━━━━━ RECORDED DATA ━━━━━

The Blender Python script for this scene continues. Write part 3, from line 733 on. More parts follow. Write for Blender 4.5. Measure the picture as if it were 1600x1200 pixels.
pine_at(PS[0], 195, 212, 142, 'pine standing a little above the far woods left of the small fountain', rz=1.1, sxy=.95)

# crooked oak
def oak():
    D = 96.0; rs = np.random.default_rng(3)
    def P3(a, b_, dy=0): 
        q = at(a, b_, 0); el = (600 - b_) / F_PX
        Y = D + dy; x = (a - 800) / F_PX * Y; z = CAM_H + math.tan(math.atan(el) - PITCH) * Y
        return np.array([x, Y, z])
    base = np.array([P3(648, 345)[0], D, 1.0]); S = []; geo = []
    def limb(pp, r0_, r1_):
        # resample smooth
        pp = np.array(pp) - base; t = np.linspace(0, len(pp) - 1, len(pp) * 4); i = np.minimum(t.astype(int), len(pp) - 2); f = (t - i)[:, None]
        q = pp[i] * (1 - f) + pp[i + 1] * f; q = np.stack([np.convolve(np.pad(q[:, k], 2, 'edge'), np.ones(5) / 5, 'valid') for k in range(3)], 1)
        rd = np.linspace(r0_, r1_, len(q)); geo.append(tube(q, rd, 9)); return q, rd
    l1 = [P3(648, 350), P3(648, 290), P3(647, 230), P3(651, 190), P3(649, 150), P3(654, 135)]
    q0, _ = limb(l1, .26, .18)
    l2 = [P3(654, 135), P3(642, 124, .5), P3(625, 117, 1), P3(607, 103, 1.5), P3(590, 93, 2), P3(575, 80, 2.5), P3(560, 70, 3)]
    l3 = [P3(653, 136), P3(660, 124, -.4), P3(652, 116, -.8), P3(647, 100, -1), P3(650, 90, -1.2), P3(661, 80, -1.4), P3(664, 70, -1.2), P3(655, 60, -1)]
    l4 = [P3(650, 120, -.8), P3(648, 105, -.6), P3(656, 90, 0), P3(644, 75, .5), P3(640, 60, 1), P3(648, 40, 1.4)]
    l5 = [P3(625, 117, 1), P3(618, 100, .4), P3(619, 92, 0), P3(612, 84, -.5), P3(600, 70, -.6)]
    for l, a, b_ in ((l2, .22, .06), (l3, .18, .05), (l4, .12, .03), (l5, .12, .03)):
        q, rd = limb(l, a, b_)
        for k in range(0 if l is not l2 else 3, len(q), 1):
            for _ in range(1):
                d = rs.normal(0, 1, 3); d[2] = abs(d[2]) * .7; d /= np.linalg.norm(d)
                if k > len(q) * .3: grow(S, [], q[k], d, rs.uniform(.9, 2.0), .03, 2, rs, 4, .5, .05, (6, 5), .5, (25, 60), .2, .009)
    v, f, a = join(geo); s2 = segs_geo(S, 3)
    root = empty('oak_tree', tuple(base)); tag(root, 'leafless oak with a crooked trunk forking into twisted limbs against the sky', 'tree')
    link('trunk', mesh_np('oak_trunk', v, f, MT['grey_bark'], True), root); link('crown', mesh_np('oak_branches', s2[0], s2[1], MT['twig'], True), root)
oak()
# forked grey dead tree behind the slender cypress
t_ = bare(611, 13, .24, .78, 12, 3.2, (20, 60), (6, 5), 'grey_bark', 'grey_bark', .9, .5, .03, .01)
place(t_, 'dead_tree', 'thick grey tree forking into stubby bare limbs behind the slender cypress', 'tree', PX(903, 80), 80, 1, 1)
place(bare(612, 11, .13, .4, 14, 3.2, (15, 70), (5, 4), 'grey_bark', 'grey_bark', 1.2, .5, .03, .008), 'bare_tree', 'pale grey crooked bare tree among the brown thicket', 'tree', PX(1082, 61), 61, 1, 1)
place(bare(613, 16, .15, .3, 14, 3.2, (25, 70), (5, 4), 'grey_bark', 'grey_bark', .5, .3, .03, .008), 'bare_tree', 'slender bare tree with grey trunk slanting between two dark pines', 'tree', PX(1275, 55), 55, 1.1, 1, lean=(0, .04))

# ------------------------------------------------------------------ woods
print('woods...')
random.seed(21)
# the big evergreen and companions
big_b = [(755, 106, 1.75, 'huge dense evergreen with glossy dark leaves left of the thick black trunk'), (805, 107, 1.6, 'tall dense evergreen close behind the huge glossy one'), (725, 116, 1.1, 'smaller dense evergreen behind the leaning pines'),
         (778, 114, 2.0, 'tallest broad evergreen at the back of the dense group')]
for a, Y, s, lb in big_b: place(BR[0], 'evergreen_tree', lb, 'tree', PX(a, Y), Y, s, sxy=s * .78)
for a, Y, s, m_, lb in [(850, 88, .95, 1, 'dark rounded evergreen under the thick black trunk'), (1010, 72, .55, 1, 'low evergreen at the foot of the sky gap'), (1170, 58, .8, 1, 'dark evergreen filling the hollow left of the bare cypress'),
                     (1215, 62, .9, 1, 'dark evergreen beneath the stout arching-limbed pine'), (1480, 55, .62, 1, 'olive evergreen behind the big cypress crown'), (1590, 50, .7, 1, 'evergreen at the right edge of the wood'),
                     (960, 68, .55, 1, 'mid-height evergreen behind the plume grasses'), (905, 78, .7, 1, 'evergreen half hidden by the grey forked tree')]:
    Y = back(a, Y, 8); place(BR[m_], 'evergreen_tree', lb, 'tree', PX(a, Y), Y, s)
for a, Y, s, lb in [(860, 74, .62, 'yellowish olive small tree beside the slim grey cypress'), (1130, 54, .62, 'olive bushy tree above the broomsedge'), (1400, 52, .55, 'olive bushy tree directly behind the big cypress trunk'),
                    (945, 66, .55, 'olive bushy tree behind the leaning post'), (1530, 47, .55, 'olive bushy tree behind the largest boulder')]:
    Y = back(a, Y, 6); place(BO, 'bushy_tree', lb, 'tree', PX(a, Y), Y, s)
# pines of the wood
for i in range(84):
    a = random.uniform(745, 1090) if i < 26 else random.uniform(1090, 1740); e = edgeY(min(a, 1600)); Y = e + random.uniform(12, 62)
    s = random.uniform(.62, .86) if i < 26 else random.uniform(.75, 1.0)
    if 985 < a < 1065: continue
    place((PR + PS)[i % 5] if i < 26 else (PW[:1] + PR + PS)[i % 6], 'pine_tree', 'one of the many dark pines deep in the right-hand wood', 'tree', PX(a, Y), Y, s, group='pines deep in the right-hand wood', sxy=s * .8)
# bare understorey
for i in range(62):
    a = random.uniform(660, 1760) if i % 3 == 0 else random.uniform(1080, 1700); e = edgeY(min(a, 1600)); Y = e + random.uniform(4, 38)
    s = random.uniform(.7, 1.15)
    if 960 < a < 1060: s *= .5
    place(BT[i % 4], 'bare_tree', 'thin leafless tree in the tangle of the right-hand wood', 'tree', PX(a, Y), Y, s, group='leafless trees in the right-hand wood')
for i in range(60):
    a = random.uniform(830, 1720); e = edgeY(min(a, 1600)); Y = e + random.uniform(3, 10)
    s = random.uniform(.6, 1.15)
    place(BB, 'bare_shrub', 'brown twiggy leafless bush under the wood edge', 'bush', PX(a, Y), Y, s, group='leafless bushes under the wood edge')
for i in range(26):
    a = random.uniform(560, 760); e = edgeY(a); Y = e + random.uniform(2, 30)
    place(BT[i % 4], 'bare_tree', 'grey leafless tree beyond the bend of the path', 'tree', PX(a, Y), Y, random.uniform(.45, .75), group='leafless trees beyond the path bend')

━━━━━

WHAT TO DO: Repeat the listing above without any change.

OUTPUT FOR THIS TASK:
The Blender Python script for this scene continues. Write part 3, from line 733 on. More parts follow. Write for Blender 4.5. Measure the picture as if it were 1600x1200 pixels.
pine_at(PS[0], 195, 212, 142, 'pine standing a little above the far woods left of the small fountain', rz=1.1, sxy=.95)

# crooked oak
def oak():
    D = 96.0; rs = np.random.default_rng(3)
    def P3(a, b_, dy=0): 
        q = at(a, b_, 0); el = (600 - b_) / F_PX
        Y = D + dy; x = (a - 800) / F_PX * Y; z = CAM_H + math.tan(math.atan(el) - PITCH) * Y
        return np.array([x, Y, z])
    base = np.array([P3(648, 345)[0], D, 1.0]); S = []; geo = []
    def limb(pp, r0_, r1_):
        # resample smooth
        pp = np.array(pp) - base; t = np.linspace(0, len(pp) - 1, len(pp) * 4); i = np.minimum(t.astype(int), len(pp) - 2); f = (t - i)[:, None]
        q = pp[i] * (1 - f) + pp[i + 1] * f; q = np.stack([np.convolve(np.pad(q[:, k], 2, 'edge'), np.ones(5) / 5, 'valid') for k in range(3)], 1)
        rd = np.linspace(r0_, r1_, len(q)); geo.append(tube(q, rd, 9)); return q, rd
    l1 = [P3(648, 350), P3(648, 290), P3(647, 230), P3(651, 190), P3(649, 150), P3(654, 135)]
    q0, _ = limb(l1, .26, .18)
    l2 = [P3(654, 135), P3(642, 124, .5), P3(625, 117, 1), P3(607, 103, 1.5), P3(590, 93, 2), P3(575, 80, 2.5), P3(560, 70, 3)]
    l3 = [P3(653, 136), P3(660, 124, -.4), P3(652, 116, -.8), P3(647, 100, -1), P3(650, 90, -1.2), P3(661, 80, -1.4), P3(664, 70, -1.2), P3(655, 60, -1)]
    l4 = [P3(650, 120, -.8), P3(648, 105, -.6), P3(656, 90, 0), P3(644, 75, .5), P3(640, 60, 1), P3(648, 40, 1.4)]
    l5 = [P3(625, 117, 1), P3(618, 100, .4), P3(619, 92, 0), P3(612, 84, -.5), P3(600, 70, -.6)]
    for l, a, b_ in ((l2, .22, .06), (l3, .18, .05), (l4, .12, .03), (l5, .12, .03)):
        q, rd = limb(l, a, b_)
        for k in range(0 if l is not l2 else 3, len(q), 1):
            for _ in range(1):
                d = rs.normal(0, 1, 3); d[2] = abs(d[2]) * .7; d /= np.linalg.norm(d)
                if k > len(q) * .3: grow(S, [], q[k], d, rs.uniform(.9, 2.0), .03, 2, rs, 4, .5, .05, (6, 5), .5, (25, 60), .2, .009)
    v, f, a = join(geo); s2 = segs_geo(S, 3)
    root = empty('oak_tree', tuple(base)); tag(root, 'leafless oak with a crooked trunk forking into twisted limbs against the sky', 'tree')
    link('trunk', mesh_np('oak_trunk', v, f, MT['grey_bark'], True), root); link('crown', mesh_np('oak_branches', s2[0], s2[1], MT['twig'], True), root)
oak()
# forked grey dead tree behind the slender cypress
t_ = bare(611, 13, .24, .78, 12, 3.2, (20, 60), (6, 5), 'grey_bark', 'grey_bark', .9, .5, .03, .01)
place(t_, 'dead_tree', 'thick grey tree forking into stubby bare limbs behind the slender cypress', 'tree', PX(903, 80), 80, 1, 1)
place(bare(612, 11, .13, .4, 14, 3.2, (15, 70), (5, 4), 'grey_bark', 'grey_bark', 1.2, .5, .03, .008), 'bare_tree', 'pale grey crooked bare tree among the brown thicket', 'tree', PX(1082, 61), 61, 1, 1)
place(bare(613, 16, .15, .3, 14, 3.2, (25, 70), (5, 4), 'grey_bark', 'grey_bark', .5, .3, .03, .008), 'bare_tree', 'slender bare tree with grey trunk slanting between two dark pines', 'tree', PX(1275, 55), 55, 1.1, 1, lean=(0, .04))

# ------------------------------------------------------------------ woods
print('woods...')
random.seed(21)
# the big evergreen and companions
big_b = [(755, 106, 1.75, 'huge dense evergreen with glossy dark leaves left of the thick black trunk'), (805, 107, 1.6, 'tall dense evergreen close behind the huge glossy one'), (725, 116, 1.1, 'smaller dense evergreen behind the leaning pines'),
         (778, 114, 2.0, 'tallest broad evergreen at the back of the dense group')]
for a, Y, s, lb in big_b: place(BR[0], 'evergreen_tree', lb, 'tree', PX(a, Y), Y, s, sxy=s * .78)
for a, Y, s, m_, lb in [(850, 88, .95, 1, 'dark rounded evergreen under the thick black trunk'), (1010, 72, .55, 1, 'low evergreen at the foot of the sky gap'), (1170, 58, .8, 1, 'dark evergreen filling the hollow left of the bare cypress'),
                     (1215, 62, .9, 1, 'dark evergreen beneath the stout arching-limbed pine'), (1480, 55, .62, 1, 'olive evergreen behind the big cypress crown'), (1590, 50, .7, 1, 'evergreen at the right edge of the wood'),
                     (960, 68, .55, 1, 'mid-height evergreen behind the plume grasses'), (905, 78, .7, 1, 'evergreen half hidden by the grey forked tree')]:
    Y = back(a, Y, 8); place(BR[m_], 'evergreen_tree', lb, 'tree', PX(a, Y), Y, s)
for a, Y, s, lb in [(860, 74, .62, 'yellowish olive small tree beside the slim grey cypress'), (1130, 54, .62, 'olive bushy tree above the broomsedge'), (1400, 52, .55, 'olive bushy tree directly behind the big cypress trunk'),
                    (945, 66, .55, 'olive bushy tree behind the leaning post'), (1530, 47, .55, 'olive bushy tree behind the largest boulder')]:
    Y = back(a, Y, 6); place(BO, 'bushy_tree', lb, 'tree', PX(a, Y), Y, s)
# pines of the wood
for i in range(84):
    a = random.uniform(745, 1090) if i < 26 else random.uniform(1090, 1740); e = edgeY(min(a, 1600)); Y = e + random.uniform(12, 62)
    s = random.uniform(.62, .86) if i < 26 else random.uniform(.75, 1.0)
    if 985 < a < 1065: continue
    place((PR + PS)[i % 5] if i < 26 else (PW[:1] + PR + PS)[i % 6], 'pine_tree', 'one of the many dark pines deep in the right-hand wood', 'tree', PX(a, Y), Y, s, group='pines deep in the right-hand wood', sxy=s * .8)
# bare understorey
for i in range(62):
    a = random.uniform(660, 1760) if i % 3 == 0 else random.uniform(1080, 1700); e = edgeY(min(a, 1600)); Y = e + random.uniform(4, 38)
    s = random.uniform(.7, 1.15)
    if 960 < a < 1060: s *= .5
    place(BT[i % 4], 'bare_tree', 'thin leafless tree in the tangle of the right-hand wood', 'tree', PX(a, Y), Y, s, group='leafless trees in the right-hand wood')
for i in range(60):
    a = random.uniform(830, 1720); e = edgeY(min(a, 1600)); Y = e + random.uniform(3, 10)
    s = random.uniform(.6, 1.15)
    place(BB, 'bare_shrub', 'brown twiggy leafless bush under the wood edge', 'bush', PX(a, Y), Y, s, group='leafless bushes under the wood edge')
for i in range(26):
    a = random.uniform(560, 760); e = edgeY(a); Y = e + random.uniform(2, 30)
    place(BT[i % 4], 'bare_tree', 'grey leafless tree beyond the bend of the path', 'tree', PX(a, Y), Y, random.uniform(.45, .75), group='leafless trees beyond the path bend')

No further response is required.